Está marcada para amanhã em São Paulo uma reunião de artistas para discutir a natureza da ação dos pichadores. Também circula na internet um abaixo-assinado a favor da liberdade de Mota. Até o início da tarde de ontem, reunia 233 nomes. Entre eles, os dos artistas Laura Lima, Renata Lucas, Angelo Venosa, Carlito Carvalhosa e Thiago Rocha Pitta; e os dos curadores Luiz Camillo Osorio, Cauê Alves, Marcelo Rezende e Lisette Lagnado.
Mota, que fez aniversário ontem dentro de uma cela, participou de "ataques" coordenados à galeria Choque Cultural, em Pinheiros, e ao Centro Universitário Belas Artes. Enquadrada no artigo 62 da Lei do Meio Ambiente, por destruição de patrimônio cultural, pode pegar até três anos de prisão.
"Prisão pode macular liberdade de expressão"
Ministro da Cultura diz ser "exagerada" a detenção da jovem que pichou a Bienal
Artistas vêem andar vazio como convite velado a pichadores; fala de curadora sobre "gente da periferia" seria outra provocação
A prisão prolongada de Caroline Pivetta da Mota, 24, que pichou o andar vazio da Bienal, foi vista pelo diretor teatral José Celso Martinez como eco do regime militar e punição excessiva. "Os agentes culturais são, de repente, os agentes policiais, como eram os militares em 1968, no AI-5", diz o fundador do Oficina.
"Isso é exagerado e pode macular o momento de liberdade de expressão que estamos vivendo", avalia o ministro da Cultura, Juca Ferreira, que ligou para o governador José Serra e o presidente da Fundação Bienal, Manoel Francisco Pires da Costa, pedindo uma intervenção a favor de Mota.
"Esses dias na prisão são ruins para a cultura, a Bienal e o Brasil; ela não destruiu um patrimônio público, ela pichou uma sala vazia numa Bienal em que o público foi convidado a interagir", acrescenta Ferreira.
Artistas, críticos e curadores ouvidos pela Folha também enxergam o andar vazio desta Bienal como um convite velado ao ataque dos pichadores.
"A curadoria, quando apresenta um andar vazio, faz uma provocação", diz o ator Ivam Cabral. "Eles têm de arcar com as conseqüências."
"Isso tudo foi o que a curadoria provocou, tem de suportar, tem de saber lidar", concorda o curador Agnaldo Farias. "Se eu fosse a curadora, teria de responder pelo andar vazio, ainda mais quando havia a visão de que isso tirava dos artistas um espaço que lhes é de direito", completa a diretora do Museu da Imagem e do Som e do Paço das Artes, Daniela Bousso.
Outra suposta provocação, esta mais direta, foi a fala da curadora Ana Paula Cohen na entrevista coletiva que antecedeu a mostra, sobre a ameaça de um possível ataque de pichadores. "Estão convocando gente da periferia da cidade para fazer isso, e essas pessoas não sabem no que estão se metendo."
"O discurso da curadoria era um pouco estranho.

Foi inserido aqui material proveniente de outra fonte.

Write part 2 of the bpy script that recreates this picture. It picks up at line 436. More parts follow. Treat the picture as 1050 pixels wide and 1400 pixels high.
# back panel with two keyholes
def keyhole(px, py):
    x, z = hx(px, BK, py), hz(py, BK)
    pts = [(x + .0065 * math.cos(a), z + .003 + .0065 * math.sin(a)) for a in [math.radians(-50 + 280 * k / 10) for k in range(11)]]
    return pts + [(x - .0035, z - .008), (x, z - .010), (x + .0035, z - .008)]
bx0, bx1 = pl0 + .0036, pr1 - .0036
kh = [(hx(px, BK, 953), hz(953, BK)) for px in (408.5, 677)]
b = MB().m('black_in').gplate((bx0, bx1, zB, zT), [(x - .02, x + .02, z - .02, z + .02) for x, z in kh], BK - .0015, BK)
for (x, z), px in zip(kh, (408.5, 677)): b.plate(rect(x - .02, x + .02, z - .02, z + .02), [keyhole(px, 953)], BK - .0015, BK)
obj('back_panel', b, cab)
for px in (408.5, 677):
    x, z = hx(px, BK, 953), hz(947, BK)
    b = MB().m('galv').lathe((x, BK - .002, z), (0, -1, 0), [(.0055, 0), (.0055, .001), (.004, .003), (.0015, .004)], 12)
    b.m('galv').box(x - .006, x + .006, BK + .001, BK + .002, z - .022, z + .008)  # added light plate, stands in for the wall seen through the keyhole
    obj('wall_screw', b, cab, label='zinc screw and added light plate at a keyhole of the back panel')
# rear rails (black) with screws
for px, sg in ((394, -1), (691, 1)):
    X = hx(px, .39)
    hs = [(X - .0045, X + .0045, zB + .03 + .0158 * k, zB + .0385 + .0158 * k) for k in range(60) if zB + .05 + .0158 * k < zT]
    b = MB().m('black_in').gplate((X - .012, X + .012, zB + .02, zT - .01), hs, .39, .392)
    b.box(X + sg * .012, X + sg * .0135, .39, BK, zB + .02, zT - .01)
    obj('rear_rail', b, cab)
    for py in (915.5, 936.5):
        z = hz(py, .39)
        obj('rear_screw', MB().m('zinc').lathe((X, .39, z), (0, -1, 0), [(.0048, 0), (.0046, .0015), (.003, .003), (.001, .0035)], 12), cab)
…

Dizer "gente da periferia" é um grande engano", afirma o curador Cauê Alves, um dos signatários do manifesto que circula na internet a favor da soltura de Mota.
Silêncio
"A penalização exacerbada desta jovem é indecente", opina o videoartista Maurício Dias, em e-mail que divulgou. "Muito mais grave do que o crime de uma jovem pichadora são os de colarinho branco, de corrupção da já velha direção da própria Fundação Bienal."
Na opinião de outros artistas e curadores, a omissão da Bienal sacrificou a oportunidade de transformar o episódio em debate. "Acho lamentável que não tenha havido um diálogo", afirma Lisette Lagnado, curadora da 27ª Bienal. "Será que essa discussão não interessaria mais do que a série de debates que eles fizeram durante a Bienal, que não passava de uma conversa entre amigos?", questiona Daniela Bousso.
Outros artistas e galeristas reconhecem, no entanto, que houve um ato de vandalismo, passível de punição. "Desconsidero que isso seja expressão artística", afirma a artista Adriana Varejão. "Esses pichadores exageram no argumento."
"Quem depreda patrimônio tem de ser punido, mas tem o lado injusto de que ela certamente virou um bode expiatório", afirma a galerista Márcia Fortes.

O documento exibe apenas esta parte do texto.